The Jonas Brothers, the Beatles, Van Gogh and prolificacy
Today the Jonas Brothers release their new album, Lines, Vines and Trying Times, their fourth release in as many years, beginning with It’s About Time in 2006. An observer of pop music may scoff at such an output, deducing that Disney executives are eager to capitalize on the brothers’ success before it wanes and are therefore holding the boys to a rigorous release schedule. Well respected acts, after all, often take as long as three years between releases.
But when compared with the Beatles, the Jonas Brothers seem to be taking their sweet time. From the recording of Please Please Me in 1963 to the post-breakup release of Let it Be in 1970, the Beatles put out 13 studio albums, or almost two per year, nearly all of them classics. While the Fab Four were most prolific in their early years, perhaps goaded by record executives doubtful of the group’s staying power, they still managed to release Rubber Soul (1965), Revolver (1966), Sgt. Pepper’s (1967), the White Album (1968) and Abbey Road (1969) at the rate of one album per year. The band virtually reinvented itself on each of those albums, and in five years displayed the kind of artistic development it takes some groups decades to achieve.

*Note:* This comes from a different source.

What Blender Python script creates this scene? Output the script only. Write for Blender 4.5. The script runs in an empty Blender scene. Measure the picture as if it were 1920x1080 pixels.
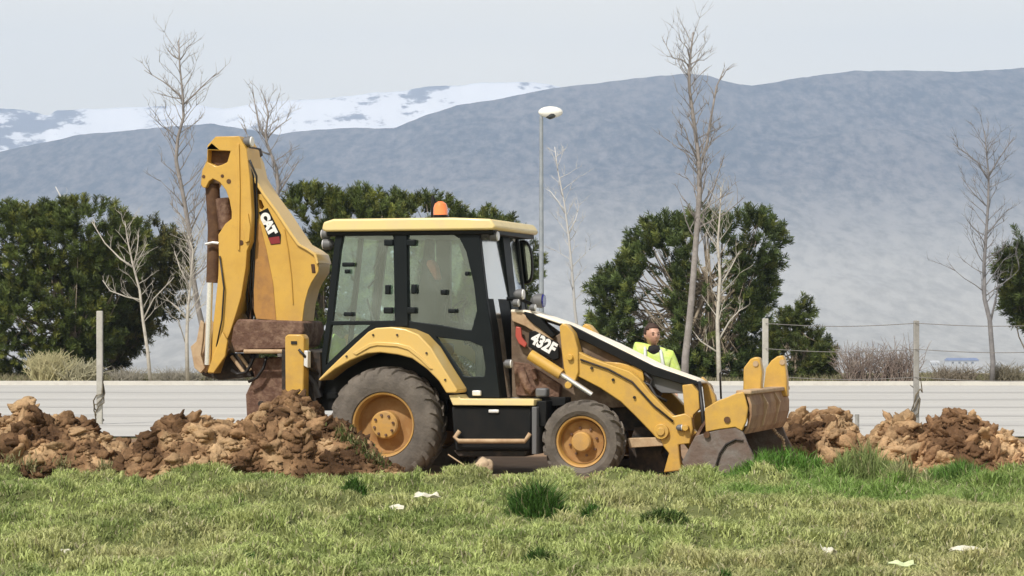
import bpy, bmesh, math, random
import numpy as np
from mathutils import Vector, Matrix, noise
rad = math.radians
random.seed(7)
scene = bpy.context.scene
COL = scene.collection

# ------------------------------------------------------------------ camera
F = 5040.0; CH = 1.6; HY = 620.0          # focal length in photo pixels, eye height, horizon row
cam_d = bpy.data.cameras.new("camera")
cam = bpy.data.objects.new("camera", cam_d); COL.objects.link(cam)
cam.location = (0, 0, CH); cam.rotation_euler = (rad(90), 0, 0)
cam_d.sensor_width = 36; cam_d.lens = 36 * F / 1920
cam_d.shift_y = (HY - 540) / 1920
cam_d.clip_start = 0.5; cam_d.clip_end = 60000
scene.camera = cam

# ------------------------------------------------------------------ sky, sun, exposure
SUN_EL, SUN_AZ = 50.0, 212.0              # azimuth clockwise from +Y
sd = Vector((math.sin(rad(SUN_AZ)) * math.cos(rad(SUN_EL)), math.cos(rad(SUN_AZ)) * math.cos(rad(SUN_EL)), math.sin(rad(SUN_EL))))
world = bpy.data.worlds.new("World"); scene.world = world; world.use_nodes = True
nt = world.node_tree; nt.nodes.clear()
sky = nt.nodes.new('ShaderNodeTexSky'); sky.sky_type = 'NISHITA'; sky.sun_disc = False
sky.sun_elevation = rad(SUN_EL); sky.sun_rotation = rad(SUN_AZ)
sky.air_density = 1.0; sky.dust_density = 2.5; sky.ozone_density = 1.5
tc = nt.nodes.new('ShaderNodeTexCoord')
mp = nt.nodes.new('ShaderNodeMapping'); mp.inputs['Scale'].default_value = (1.0, 1.0, 4.5)
nz = nt.nodes.new('ShaderNodeTexNoise'); nz.inputs['Scale'].default_value = 3.2; nz.inputs['Detail'].default_value = 5
rp = nt.nodes.new('ShaderNodeValToRGB')
rp.color_ramp.elements[0].position = 0.30; rp.color_ramp.elements[0].color = (16.2, 14.9, 11.7, 1)
rp.color_ramp.elements[1].position = 0.72; rp.color_ramp.elements[1].color = (18.0, 16.2, 12.3, 1)
mx = nt.nodes.new('ShaderNodeMix'); mx.data_type = 'RGBA'; mx.inputs[0].default_value = 0.88
bg = nt.nodes.new('ShaderNodeBackground'); bg.inputs['Strength'].default_value = 0.09
wo = nt.nodes.new('ShaderNodeOutputWorld')
L = nt.links.new
L(tc.outputs['Generated'], mp.inputs['Vector']); L(mp.outputs['Vector'], nz.inputs['Vector'])
L(nz.outputs['Fac'], rp.inputs['Fac'])
sxw = nt.nodes.new('ShaderNodeSeparateXYZ'); L(tc.outputs['Generated'], sxw.inputs[0])
vr = nt.nodes.new('ShaderNodeMapRange'); vr.inputs[1].default_value = 0.10; vr.inputs[2].default_value = 0.45; vr.inputs[3].default_value = 0.93; vr.inputs[4].default_value = 0.15
L(sxw.outputs['Z'], vr.inputs[0]); L(vr.outputs[0], mx.inputs[0])
L(sky.outputs['Color'], mx.inputs[6]); L(rp.outputs['Color'], mx.inputs[7])
L(mx.outputs[2], bg.inputs['Color']); L(bg.outputs['Background'], wo.inputs['Surface'])

sun_d = bpy.data.lights.new("sun", 'SUN'); sun_d.energy = 4.0; sun_d.angle = rad(2.0); sun_d.color = (1.0, 0.955, 0.88)
sun = bpy.data.objects.new("sun", sun_d); COL.objects.link(sun)
sun.rotation_euler = sd.to_track_quat('Z', 'Y').to_euler(); sun.location = (-20, -30, 60)
vs = scene.view_settings
vs.view_transform = 'Standard'; vs.look = 'None'; vs.gamma = 1.0; vs.exposure = 0.0; vs.use_curve_mapping = False
scene.cycles.volume_bounces = 1
scene.cycles.max_bounces = 8; scene.cycles.transparent_max_bounces = 16

# ------------------------------------------------------------------ helpers
def W(px, py, Y):
    return Vector(((px - 960) / F * Y, Y, CH + (HY - py) / F * Y))

def smooth(a, b, x):
    t = np.clip((np.asarray(x, float) - a) / (b - a), 0, 1); return t * t * (3 - 2 * t)

def vnoise(x, y, seed=0):
    x = np.asarray(x, float); y = np.asarray(y, float)
    xi = np.floor(x).astype(np.int64); yi = np.floor(y).astype(np.int64)
    fx = x - xi; fy = y - yi; fx = fx * fx * (3 - 2 * fx); fy = fy * fy * (3 - 2 * fy)
    def h(a, b):
        n = (a * 374761393 + b * 668265263 + seed * 1442695041) & 0x7fffffff
        n = ((n ^ (n >> 13)) * 1274126177) & 0x7fffffff
        n = (n ^ (n >> 16)) & 0xffff
        return n / 65535.0
    return (h(xi, yi) * (1 - fx) + h(xi + 1, yi) * fx) * (1 - fy) + (h(xi, yi + 1) * (1 - fx) + h(xi + 1, yi + 1) * fx) * fy

def fbm(x, y, seed=0, oct=4):
    s = 0; a = 0.5; f = 1.0
    for i in range(oct):
        s = s + a * vnoise(np.asarray(x) * f + i * 17.3, np.asarray(y) * f - i * 9.1, seed + i); a *= 0.5; f *= 2.03
    return s / (1 - 0.5 ** oct)

def tag(o, label=None, cat=None, group=None, kind=None):
    if label: o['label'] = label
    if cat: o['category'] = cat
    if group: o['group'] = group
    if kind: o['kind'] = kind
    return o

def empty(name, loc, rz=0.0):
    o = bpy.data.objects.new(name, None); COL.objects.link(o); o.location = loc; o.rotation_euler = (0, 0, rz)
    o.empty_display_size = 0.3
    return o

class MB:
    def __init__(s): s.v = []; s.f = []; s.m = []
    def add(s, vs_, fs, mi=0):
        b = len(s.v); s.v += [tuple(p) for p in vs_]; s.f += [tuple(i + b for i in f) for f in fs]; s.m += [mi] * len(fs); return s
    def box(s, x0, x1, y0, y1, z0, z1, mi=0):
        v = [(x, y, z) for z in (z0, z1) for y in (y0, y1) for x in (x0, x1)]
        return s.add(v, [(0, 2, 3, 1), (4, 5, 7, 6), (0, 1, 5, 4), (2, 6, 7, 3), (0, 4, 6, 2), (1, 3, 7, 5)], mi)
    def tube(s, pts, r, n=8, mi=0, cap=True):
        pts = [Vector(p) for p in pts]
        rs = r if isinstance(r, (list, tuple)) else [r] * len(pts)
        up = None; rings = []; b = len(s.v)
        for i, p in enumerate(pts):
            d = (pts[min(i + 1, len(pts) - 1)] - pts[max(i - 1, 0)])
            d = d.normalized() if d.length > 1e-9 else Vector((0, 0, 1))
            if up is None:
                up = Vector((0, 0, 1)) if abs(d.z) < 0.9 else Vector((1, 0, 0))
            a = d.cross(up).normalized(); c = a.cross(d).normalized(); up = c
            for k in range(n):
                t = 2 * math.pi * k / n
                s.v.append(tuple(p + (a * math.cos(t) + c * math.sin(t)) * rs[i]))
        for i in range(len(pts) - 1):
            for k in range(n):
                s.f.append((b + i * n + k, b + i * n + (k + 1) % n, b + (i + 1) * n + (k + 1) % n, b + (i + 1) * n + k)); s.m.append(mi)
        if cap:
            s.f.append(tuple(b + k for k in range(n))[::-1]); s.m.append(mi)
            e = b + (len(pts) - 1) * n; s.f.append(tuple(e + k for k in range(n))); s.m.append(mi)
        return s
    def lathe(s, c, prof, n=40, mi=0):         # about the local Y axis; prof = [(r, y)]
        b = len(s.v)
        for (r, y) in prof:
            for k in range(n):
                t = 2 * math.pi * k / n
                s.v.append((c[0] + r * math.cos(t), c[1] + y, c[2] + r * math.sin(t)))
        for i in range(len(prof) - 1):
            for k in range(n):
                s.f.append((b + i * n + k, b + i * n + (k + 1) % n, b + (i + 1) * n + (k + 1) % n, b + (i + 1) * n + k)); s.m.append(mi)
        return s
    def prism(s, outer, y0, y1, holes=(), mi=0):    # outer / holes are (x, z) loops in the side plane
        bm = bmesh.new(); es = []
        for loop in [outer] + list(holes):
            vv = [bm.verts.new((p[0], y0, p[1])) for p in loop]
            for i in range(len(vv)): es.append(bm.edges.new((vv[i], vv[(i + 1) % len(vv)])))
        if holes:
            bmesh.ops.triangle_fill(bm, use_beauty=True, use_dissolve=False, edges=es)
        else:
            bm.faces.new(bm.verts[:])
        r = bmesh.ops.extrude_face_region(bm, geom=bm.faces[:])
        for g in r['geom']:
            if isinstance(g, bmesh.types.BMVert): g.co.y = y1
        bmesh.ops.recalc_face_normals(bm, faces=bm.faces[:])
        bm.verts.index_update()
        s.add([v.co[:] for v in bm.verts], [[v.index for v in f.verts] for f in bm.faces], mi); bm.free(); return s
    def build(s, name, mat, parent=None, smooth_=False, bevel=0, seg=2, fix=True):
        me = bpy.data.meshes.new(name); me.from_pydata(s.v, [], s.f)
        mats = mat if isinstance(mat, (list, tuple)) else [mat]
        for m_ in mats: me.materials.append(m_)
        if len(mats) > 1: me.polygons.foreach_set('material_index', s.m)
        if fix:
            bm = bmesh.new(); bm.from_mesh(me); bmesh.ops.recalc_face_normals(bm, faces=bm.faces[:]); bm.to_mesh(me); bm.free()
        o = bpy.data.objects.new(name, me); COL.objects.link(o)
        if parent: o.parent = parent
        if smooth_:
            me.polygons.foreach_set('use_smooth', [True] * len(me.polygons))
            if smooth_ != 'all':
                try: me.set_sharp_from_angle(angle=rad(35))
                except Exception: pass
        if bevel:
            b = o.modifiers.new('bevel', 'BEVEL'); b.width = bevel; b.segments = seg; b.limit_method = 'ANGLE'; b.angle_limit = rad(35)
            b.harden_normals = False
            me.polygons.foreach_set('use_smooth', [True] * len(me.polygons))
            try: me.set_sharp_from_angle(angle=rad(50))
            except Exception: pass
        me.update(); return o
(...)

The creation of so many examples of art of the highest quality in such a short period of time is rare indeed. One of the few parallels may be the work of Van Gogh, whose career as a serious painter lasted roughly eight years, from 1882 until his death in 1890. Eight years! Van Gogh, too, in a small amount of time went through an artistic development that it takes some painters a lifetime to achieve. Compare the youthful eagerness and precociousness of The Potato Eaters (1885) with the adolescent awkwardness of De la Sirene (1887) with the maturity of Wheat Fields with Crows (1890), which seems to foreshadow the artist’s impending death mere weeks later.